Eye For Film >> Movies >> The Pyramid Texts (2015) Film Review
The Pyramid Texts
Reviewed by: Andrew Robertson
A piece of raw power, The Pyramid Texts is the kind of film that you know you want to see again as soon as it is over, but can't - so affecting is James Cosmo's towering central performance as Ray, a veteran boxer, that it becomes a question of preparedness - the desire is immediate, but, even fore-warned, any returnee needs to be certain that they are fit to undertake the journey, to greet (at) it again.
Cosmo won the best performance award at Edinburgh's 2015 Film Festival, and it deserves it. There is scarcely a second he is not on the screen, filling it sometimes with the smallest movement, hot water from flask, teabag from cup, filling it sometimes with his craggy face, all white hair and whiskers, filling it sometimes with his hands, the slow winding round of bandage and tape, filling it sometimes with his frame, no small man he in real life, but here, step and punch and dance and jab in the boxing ring, a lion in his den, all pride and power, all craggy countenance, all this will pass.
Meditative, rousing, looping, recursing, gnashing and boasting and wistful and weary, solemn and snarling and grinning and bleak, unfolding prose as we watch a man speak. Adapted from stage this is close to unique. This is an outpouring, an effusion, a testament. It explains itself while keeping secrets, trusts you to remember what you've been told and see the shadow new light casts on old shapes.
BAFTA winner Geoff Thomson's play is interpreted for the screen in a debut feature for the brothers Shammasian. Ludwig and Paul show incredible talent, from the stark monochrome to a confidence in stillness. As Ray talks, and this is monologue, apostrophe, the addressee drawn ever closer with detail and question, an interrogation of self and of the self. As Ray talks sometimes we see pictures, flashes, the steady set of Cosmo's face, the top rope that won the war, the ring, the square circle, everything in this tight small space of canvas and emotion.
There's a spiritual weight. This is not quite a soul measured against a handful of feathers, more against a bag of sand, hanging, waiting for the blow. Outside, we never see, but into the boxing club intrudes the sound of rain, trains, thunder mechanical, meteorological, portent and counterpoint. A real location, dressed just enough, the feel of authenticity in every tile and trophy and photograph in background, every catch and scar and deed in foreground. Stephen Hilton provides music but its use is so well judged that it's hard to tell where it carries and the voice leaves off. The look, the movement, the choreography of contemplation and counter-punch, and Cosmo. What a voice - what words - "a yard of ale and a pint of tattoo ink"; "the best day of my life" might approach cliche but here it is refrain and so too "these are just some of the stories I never told you..." "I'm telling you now". Be told. See this film.

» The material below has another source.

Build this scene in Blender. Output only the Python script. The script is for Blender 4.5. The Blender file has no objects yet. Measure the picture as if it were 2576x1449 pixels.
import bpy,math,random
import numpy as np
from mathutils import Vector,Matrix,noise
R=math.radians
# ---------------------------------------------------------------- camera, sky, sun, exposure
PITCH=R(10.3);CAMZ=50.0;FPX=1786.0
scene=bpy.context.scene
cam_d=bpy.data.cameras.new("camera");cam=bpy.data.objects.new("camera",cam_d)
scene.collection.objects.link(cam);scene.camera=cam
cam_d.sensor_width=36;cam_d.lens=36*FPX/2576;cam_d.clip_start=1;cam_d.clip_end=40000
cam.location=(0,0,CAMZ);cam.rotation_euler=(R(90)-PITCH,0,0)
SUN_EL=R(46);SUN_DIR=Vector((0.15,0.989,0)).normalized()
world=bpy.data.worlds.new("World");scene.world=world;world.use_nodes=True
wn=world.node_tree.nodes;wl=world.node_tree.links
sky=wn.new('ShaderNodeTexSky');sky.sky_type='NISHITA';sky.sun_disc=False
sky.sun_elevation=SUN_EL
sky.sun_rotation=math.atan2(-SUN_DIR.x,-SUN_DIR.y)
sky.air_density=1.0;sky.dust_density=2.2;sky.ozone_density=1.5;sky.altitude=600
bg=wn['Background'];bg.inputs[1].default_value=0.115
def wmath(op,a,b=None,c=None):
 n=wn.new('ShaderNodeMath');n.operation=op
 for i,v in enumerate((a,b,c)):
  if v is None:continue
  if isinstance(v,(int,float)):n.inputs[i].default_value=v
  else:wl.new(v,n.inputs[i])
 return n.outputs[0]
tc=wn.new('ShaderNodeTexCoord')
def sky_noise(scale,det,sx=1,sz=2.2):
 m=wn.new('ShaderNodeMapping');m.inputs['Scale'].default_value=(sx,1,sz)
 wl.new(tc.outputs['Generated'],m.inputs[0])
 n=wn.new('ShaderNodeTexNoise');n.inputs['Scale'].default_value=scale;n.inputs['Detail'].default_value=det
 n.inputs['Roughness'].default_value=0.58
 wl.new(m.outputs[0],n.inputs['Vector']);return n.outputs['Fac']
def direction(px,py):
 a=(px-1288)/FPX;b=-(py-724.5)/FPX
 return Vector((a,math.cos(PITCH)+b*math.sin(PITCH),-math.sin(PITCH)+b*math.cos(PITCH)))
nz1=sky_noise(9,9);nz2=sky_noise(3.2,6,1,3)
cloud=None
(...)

This is properly written, written and tested as text, as words, and then filtered phenomenally for the screen. There's a reference to the Raging Bull himself, to the Rocky that inspired Rocky, but this is a film that is within boxing, not about the sweet science, about the human practitioners of it and other faiths. The Egyptians took the organs of the dead and preserved them separately from the body, The Pyramid Texts, the Brothers Shammasian, Cosmo's performance, breaks the heart and holds it. This is a canopic jar of emotion. It is worth any penny to bring before your eyes.